Rookie Patrick Carpentier, making his second start at Talladega, says knowing what to expect makes a difference.

"This will be my third restrictor plate race in the Cup Series and I'm glad I know what to expect running in those big packs," the former open-wheel star said. "I wouldn't say it's something that you can ever get comfortable doing -- running 200 miles an hour inches away from each other -- but you can get used to it. That's something I have going for me now that I didn't have going into Talladega in the spring."

Series points leader and two-time reigning Cup champion Jimmie Johnson said he isn't sure if his strategy should be to hang back and try to stay out of trouble, or try to lead every lap.

"I really don't know what to do," he said. "The last couple of Talladegas have been pretty calm. Everybody has been relatively respectful to what's going on. ... It's one of those things where you just kind of judge the situation at the time and just take it from there. It's really tough to map out strategy."

Tony Stewart, another two-time champion, says drivers practice as much as they can at Talladega to try to see what the car will do in every traffic situation.

"It's trial and error, but at the same time, it's like pulling a pin on a grenade," Stewart said. "You know through that process that if one guy makes a mistake, the car's torn up for the race. It's just a delicate balance of how hard you go, how many things you try, and how much time you spend doing it."

Hitting hard

Bump drafting is the art of hitting the rear bumper of the car ahead of you to get both cars going faster and to give the car doing the bumping some momentum for a possible pass.

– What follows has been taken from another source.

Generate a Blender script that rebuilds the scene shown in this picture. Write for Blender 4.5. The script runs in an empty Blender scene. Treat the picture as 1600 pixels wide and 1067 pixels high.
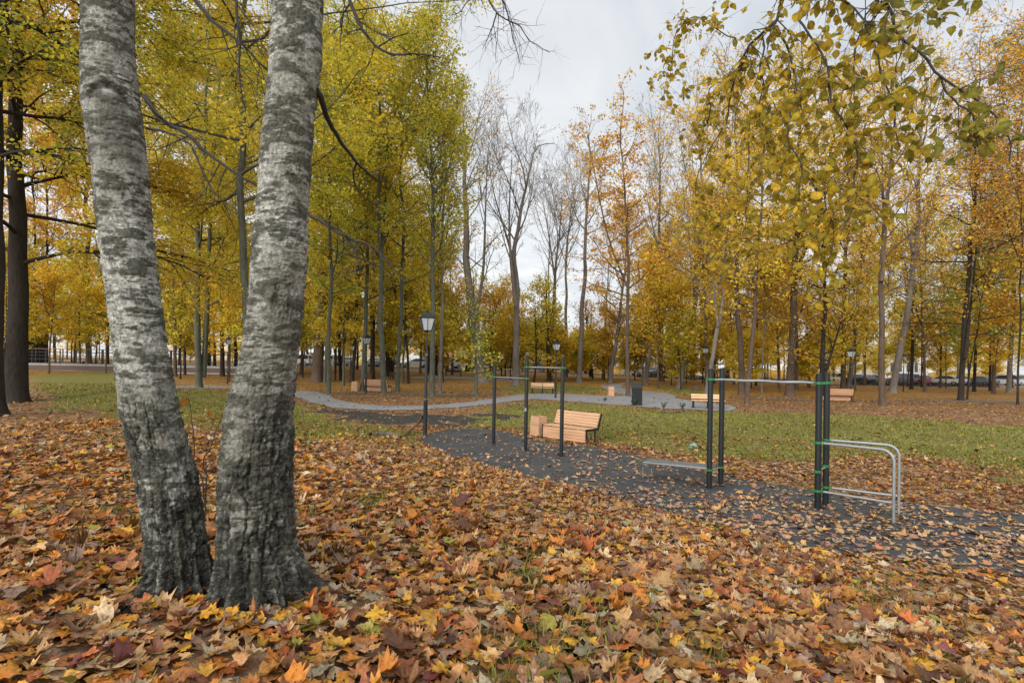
EXPO = 0.42
import bpy, math, random
import numpy as np
from mathutils import Vector, Matrix

sc = bpy.context.scene
COL = sc.collection
R = math.radians
rng = np.random.default_rng(11)
random.seed(5)

# ------------------------------------------------------------------ render / camera
F = 850.0                      # focal length in photo pixels (1600 wide)
PITCH, ROLL, SHIFT = R(0.6), R(1.0), 26.0
CAM = Vector((0, 0, 1.3))
_f = Vector((0, math.cos(PITCH), math.sin(PITCH)))
_u = Vector((0, -math.sin(PITCH), math.cos(PITCH)))
_r = Vector((1, 0, 0))
RIGHT = _r * math.cos(ROLL) + _u * math.sin(ROLL)
UP = _u * math.cos(ROLL) - _r * math.sin(ROLL)
cam = bpy.data.cameras.new('camera')
cam.sensor_width = 36
cam.lens = F / 1600 * 36
cam.shift_y = SHIFT / 1600
cam.clip_start = 0.05
cam.clip_end = 3000
camo = bpy.data.objects.new('camera', cam)
COL.objects.link(camo)
m = Matrix((RIGHT, UP, -_f)).transposed().to_4x4()
m.translation = CAM
camo.matrix_world = m
sc.camera = camo

def ray(px, py):
    return _f + RIGHT * ((px - 800) / F) + UP * ((533.5 - py + SHIFT) / F)

def atd(px, py, d):
    """world point seen at photo pixel (px,py) at depth d along the view"""
    return CAM + ray(px, py) * d

# ------------------------------------------------------------------ noise
def _h(ix, iy, iz):
    h = (ix * 374761393 + iy * 668265263 + iz * 1442695041) & 0xffffffff
    h = ((h ^ (h >> 13)) * 1274126177) & 0xffffffff
    h = ((h ^ (h >> 16)) * 2246822519) & 0xffffffff
    return (h ^ (h >> 15)) / 4294967295.0

def vnoise(x, y, z=None):
    x = np.asarray(x, float); y = np.asarray(y, float)
    z = np.zeros_like(x) if z is None else np.asarray(z, float) + np.zeros_like(x)
    ix, iy, iz = np.floor(x).astype(np.int64), np.floor(y).astype(np.int64), np.floor(z).astype(np.int64)
    fx, fy, fz = x - ix, y - iy, z - iz
    fx = fx * fx * fx * (fx * (fx * 6 - 15) + 10)
    fy = fy * fy * fy * (fy * (fy * 6 - 15) + 10)
    fz = fz * fz * fz * (fz * (fz * 6 - 15) + 10)
    o = 0
    for a in (0, 1):
        for b in (0, 1):
            for c in (0, 1):
                o = o + _h(ix + a, iy + b, iz + c) * (fx if a else 1 - fx) * (fy if b else 1 - fy) * (fz if c else 1 - fz)
    return o

def fbm(x, y, z=None, oct=4):
    s, a, o, k = 0, .5, 0, 1.0
    for i in range(oct):
        o = o + a * vnoise(np.asarray(x) * k + 17.3 * i, np.asarray(y) * k - 9.1 * i, None if z is None else np.asarray(z) * k)
        s += a; a *= .5; k *= 2.03
    return o / s

def sst(a, b, x):
    t = np.clip((np.asarray(x, float) - a) / (b - a), 0, 1)
    return t * t * (3 - 2 * t)

# ------------------------------------------------------------------ terrain
def gz(x, y):
    x = np.asarray(x, float); y = np.asarray(y, float)
    s = (x - 5.5) * -.81 + (y - 6.0) * -.585           # distance behind the mound's foot
    r = np.hypot(x, y)
    mound = sst(0.2, 7.0, s) * (1 - .75 * sst(9, 24, r))
    z = -.9 + .9 * mound
    rise = np.interp(x, [-60, -20, 0, 45, 90], [1.3, 1.3, 1.05, .0, .0]) * sst(45, 85, y)
    und = (vnoise(x * .35 + 3, y * .35) - .5) * .07 * sst(.5, 3, s) + (vnoise(x * .12, y * .12 + 7) - .5) * .12 * sst(19, 30, r)
    hump = .45 * np.exp(-(((x + 19) / 4.5) ** 2 + ((y - 27) / 2.5) ** 2))
    return z + rise + und + hump

def g1(x, y):
    return float(gz(np.array([x]), np.array([y]))[0])

_T = np.concatenate([np.arange(.8, 12, .02), np.arange(12, 60, .05), np.arange(60, 400, .25)])
def at(px, py):
    """ground point under photo pixel"""
    d = ray(px, py)
    P = np.array(CAM)[None] + _T[:, None] * np.array(d)[None]
    below = P[:, 2] <= gz(P[:, 0], P[:, 1])
    i = int(np.argmax(below)) if below.any() else len(_T) - 1
    p = P[i]
    return Vector((p[0], p[1], g1(p[0], p[1])))

def depth(p):
    return (Vector(p) - CAM).dot(_f)

def pips(x, y, poly):
    """points in polygon, arrays"""
    ins = np.zeros(len(x), bool)
    n = len(poly); j = n - 1
    for i in range(n):
        xi, yi = poly[i][:2]; xj, yj = poly[j][:2]
        c = ((yi > y) != (yj > y)) & (x < (xj - xi) * (y - yi) / (yj - yi + 1e-12) + xi)
        ins ^= c; j = i
    return ins

def wpoly(pts):
    return [tuple(at(*p)) for p in pts]

# ------------------------------------------------------------------ mesh helpers
def mesh_np(name, V, faces, mat=None, col=None, smooth=False, loc=None):
    me = bpy.data.meshes.new(name)
    V = np.asarray(V, np.float32)
    faces = [np.asarray(f, np.int32) for f in (faces if isinstance(faces, list) else [faces]) if len(f)]
    nl = sum(f.size for f in faces); nf = sum(len(f) for f in faces)
    me.vertices.add(len(V)); me.vertices.foreach_set('co', V.ravel())
    me.loops.add(nl); me.loops.foreach_set('vertex_index', np.concatenate([f.ravel() for f in faces]))
    me.polygons.add(nf)
    sizes = np.concatenate([np.full(len(f), f.shape[1], np.int32) for f in faces])
    st = np.concatenate([[0], np.cumsum(sizes)[:-1]]).astype(np.int32)
    me.polygons.foreach_set('loop_start', st)
    if smooth:
        me.polygons.foreach_set('use_smooth', np.ones(nf, bool))
    me.update(calc_edges=True)
    if col is not None:
        c = np.ones((len(V), 4), np.float32); c[:, :np.shape(col)[1]] = col
        a = me.attributes.new('Col', 'FLOAT_COLOR', 'POINT'); a.data.foreach_set('color', c.ravel())
    if loc is not None:
        a = me.attributes.new('Lp', 'FLOAT_VECTOR', 'POINT'); a.data.foreach_set('vector', np.asarray(loc, np.float32).ravel())
    if mat is not None:
        me.materials.append(mat)
    return me

def link(name, me, parent=None, loc=(0, 0, 0), rz=0):
    o = bpy.data.objects.new(name, me)
    COL.objects.link(o)
    o.location = loc; o.rotation_euler = (0, 0, rz)
    if parent is not None:
        o.parent = parent
    return o

def tag(o, label=None, cat=None, group=None, kind=None):
    if label: o['label'] = label
    if cat: o['category'] = cat
    if group: o['group'] = group
    if kind: o['kind'] = kind
    return o

def thing(name, label, cat, loc=(0, 0, 0), rz=0, group=None):
    o = link(name, None, None, loc, rz)
    o.empty_display_size = .2
    return tag(o, label, cat, group)

def kids(o):
    return [c for c in o.children]

def dup(o, loc=None, rz=None, label=None, group=None, parent=None):
    c = o.copy(); COL.objects.link(c)
    if parent is not None: c.parent = parent
    for ch in list(o.children):
        dup(ch, parent=c)
    if loc is not None: c.location = loc
    if rz is not None: c.rotation_euler = (0, 0, rz)
    if label: c['label'] = label
    if group: c['group'] = group
    return c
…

Bump drafting got out of hand at times early in 2007, prompting a new term -- slam drafting. NASCAR warned the drivers that it would police the practice more closely, and it has. But former series champion Kurt Busch says the new, bigger, blockier Car of Tomorrow, in its first full season of competition, has made bump drafting easier and more prevalent.

"With these new cars, it's easier to bump draft and you can do it so much harder than before," Busch said. "I don't think NASCAR realized that fact entirely when the car was on the drawing board.

"With the old car, it became a situation that policed itself. If you bump-drafted too hard, you bent stuff and made your car overheat. That's not the case with these cars. You can go at it as hard as you want without that worry."

Busch said the bump drafting is also different at Talladega than it is at Daytona.

"It's really made Talladega easier and Daytona harder," he said. "You can bump draft at Talladega all you want and not pay a penalty (in your car's performance) because the track is so wide and it's all about speed. At Daytona, it's made it even more of a handling track. You can't do the bump drafting there so much like at Talladega because there is such a big premium on the handling of your car."

Strong starter

Jimmie Johnson came into this year's Chase for the championship with two straight victories, just as he did on the way to his second title a year ago. Only this year, his first three races in the postseason were even better than in 2007.

A year ago, coming off those two straight victories, Johnson began the Chase with finishes of sixth, 14th and third. Since winning at California and Richmond this season, Johnson has run off finishes of second, fifth and first.

But little has changed in the standings with his considerably faster start to the Chase.

A year ago, Johnson led Hendrick Motorsports teammate Jeff Gordon by six points and Clint Bowyer by 14. Heading into Talladega, Johnson leads Carl Edwards by 10 and Greg Biffle by 35.

Stat of the week

Fan favorite Dale Earnhardt Jr. hasn't won at Talladega since the fall of 2004, but he still has one of the best records at the track with five wins, seven top-fives and 10 top-10s in 17 Cup starts. Junior has led 616 laps and has an average finish of 14.1 after finishing 10th there in April.

His five wins are the most for Earnhardt at any track and rank him third all-time at Talladega, trailing only the 10 wins by his late father, Dale Earnhardt, and six by Jeff Gordon.